04 July: Picnic ride to Marlow

posted 12 Jul 2010, 02:38 by South Herts   [ updated 24 Nov 2015, 23:51 ]

Carol writes: Holiday season had started so there were only five people at the St Albans start for Steve and Carol’s annual ride to Marlow. Good to see Craig and Vish out again joining stalwart Neil.  We skirted Bricket Wood and aimed for Chandlers Cross where we picked up new rider Julie who is based in Watford.  We took a route to Chalfont St Peter using an off-road section of Old Shire Lane between Chorleywood and Chalfont Common. It was OK on a dry summer day in the direction we went with a long downhill on the roughest part.  The combination of a strong headwind and the different route meant a late arrival at Crumb’s café. 

Even though we were late we decided to detour through Burnham Beeches and use the car-free roads. This diversion from the normal way caused Craig to comment along the lines of ‘I knew we’d done some extra miles but this is ridiculous’ as we passed a village called ‘Egypt’!
 Burnham Beeches

When we got to Marlow and had bought food it was about 1.40, the latest we’d ever arrived at a lunch stop. It was busy next to the river, but we managed to bag a seat eventually. 
 Out with the picnic hampers
 The Thames at Marlow

The route back via Bourne End, Hedgerley and Gerrards Cross took us up the private road ‘Over the Misbourne’ where Neil managed to get a shock by touching an unmarked electric fence, then we all got a shock at the end as there is now a new locked gate to prevent cyclists and walkers reaching the bridleway road in Upper Denham. We had to lift our bikes over this new obstacle.

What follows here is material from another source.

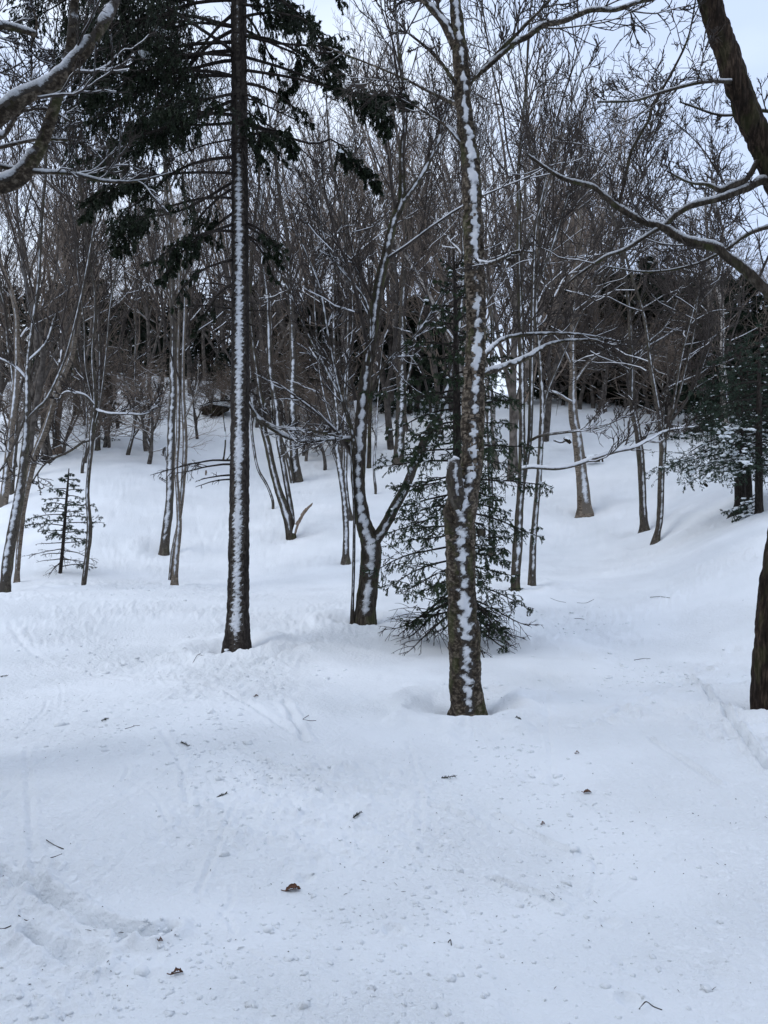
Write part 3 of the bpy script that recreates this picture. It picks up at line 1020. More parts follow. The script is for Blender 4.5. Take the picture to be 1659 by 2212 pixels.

Yet another newly found bridleway allowed us to shortcut alongside the railway line towards Denham Airfield.  By the time we got to Maple Cross it was so late (5pm) we thought the Aquadrome café might be closed so we used the BP Wild Bean café where Craig bought mini brownies for us and Neil continued to flaunt his new England 2010 cycling shirt. 
 Fuel stop at Maple Cross

We made our way back via the Ebury Way dropping Julie off at the Grand Union canal junction and eventually made it home at about 6.45 after a very enjoyable 75 miles using some new roads and paths.